苦しいときだからこそこの状況に意味がある。予想を越えたところに成長がある。今、自分がコントロールできることに力をそそぎできる準備をする。そうでないことはそこそこにしておいて、決して無理しない。そんなことを言い聞かせながら過ごしてきて、いろんなことが少しずつひらけてきた。

ようやく日常がもどってきた。

休み時間に走って教室に戻ってきた二人の子がいた。手には大きなカエルがのっていた。ちょうどトカゲがたくさんつかまえられる時期だ。そのハンティングの折、偶然みつけてきたようだった。理科園で見つけてきたみたいで、もう驚きとともに大物ゲット感のオーラを出して、集まってくる子に自慢げに説明してくれる。

このわざわざ教室まで見せにくることがおもしろくてしかたない。僕も嬉しくなって記念撮影を撮った。

なんだかカエルから汁みたいなのがでてきていたので、子どもたちの手を気遣って「洗った方がいいよ」というと、教室前の手洗い場でじゃぶじゃぶそのカエルを洗い始めた。どうも僕の意図とは別に勘違いしてしまったようで、自分の手よりもカエルのことを気にして、ていねいに洗ってあげていた笑。いいやつだ。

彼らもやみくもにトカゲを探していたわけではないはずだ。毎年隠れているところを年を重ねるごとに知識を増やしてきている。僕も校地内のどこにトカゲがよくとれるかの情報もちゃんと持っている。

そして捕まえ方もくわしい。子どもは決してトカゲに躊躇しないで、いっきにいく。そんなに強くやったら潰れちゃうんじゃないの?と心配を横目に、ビニール袋には何匹も捕獲されていく。

こういうときに、人はなにかしら学んでしまっているんだと思う。

狩猟採集民は動物の移動する道を驚くほどの解像度で見極めたり、雲の位置や温度や湿度から、天気を予測して狩りに活かしていた。こういう論理的でなり批判的な思考を、生活の中から学んでいたに違いない。

ワイルド暮らしのたくましさとは、繊細な作業を無意識に行動に移せるところまで磨き上げられた技術の結晶だと尊敬している。

そこにはとても緻密で巧みな手作業と予想があいまった芸術的な技能がみてとれる。
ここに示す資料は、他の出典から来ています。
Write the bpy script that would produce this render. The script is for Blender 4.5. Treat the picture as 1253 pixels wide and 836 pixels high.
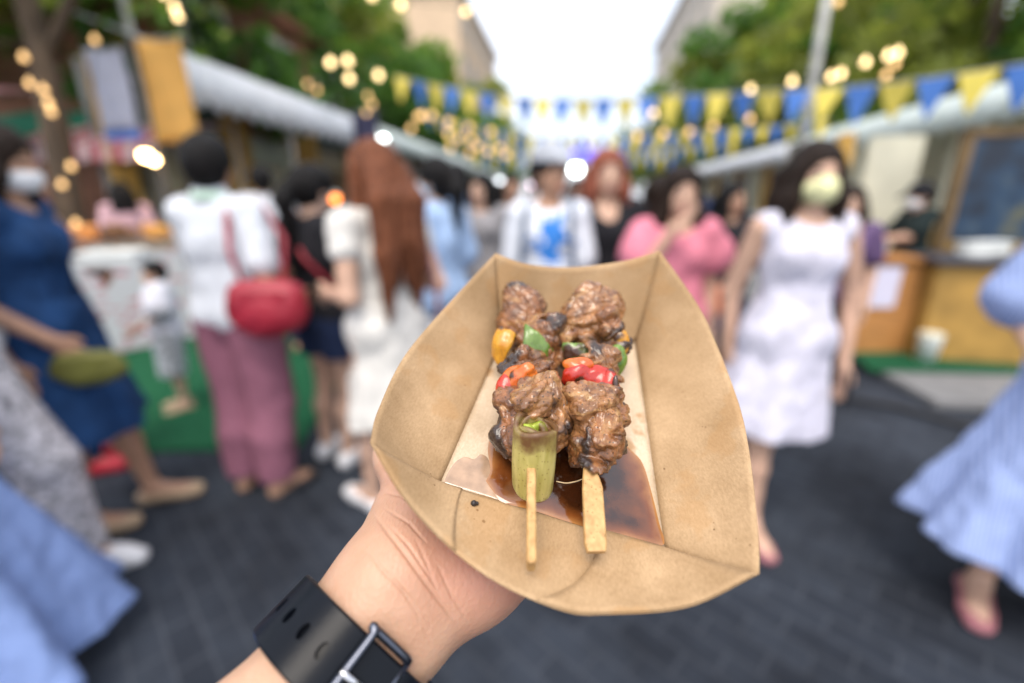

一度でも火起こしを一からやったことがある人は分かると思うが、そんなに簡単に火は起こらない。全て絶妙な道具と湿度と温度と準備、多くの情報を総合的に調整して初めて火口をつくることができる。ライターやマッチで火を付けようとするだけでは、何も学ぶことができない科学的な思考がそこにつまっている。

本当に賢くなるってどういうことなんだろう。1日学校で学習し、習い事や進学塾でさらに子ども時間を消費している子どもたちをみていてそう思う。

僕はこういう何をしてもいい時間がとても大事だと思っているし、この何をしてもいい時間にその子らしさ、その子の好きなこと、特徴が現れてくることを知っている。

僕は子どもたちはもっと外で遊ぶといいと思う。教科書からでは学べないことがそこにはあることを知っておく必要がある。子ども時間の今しか味わえない経験があるはずだ。大きなカエルを捕まえたことは一生覚えていると思う。

今日はめずらしく、何の予定もない週末の土曜日。携帯とか観ないで、何もしないでだらだらしようとおもう。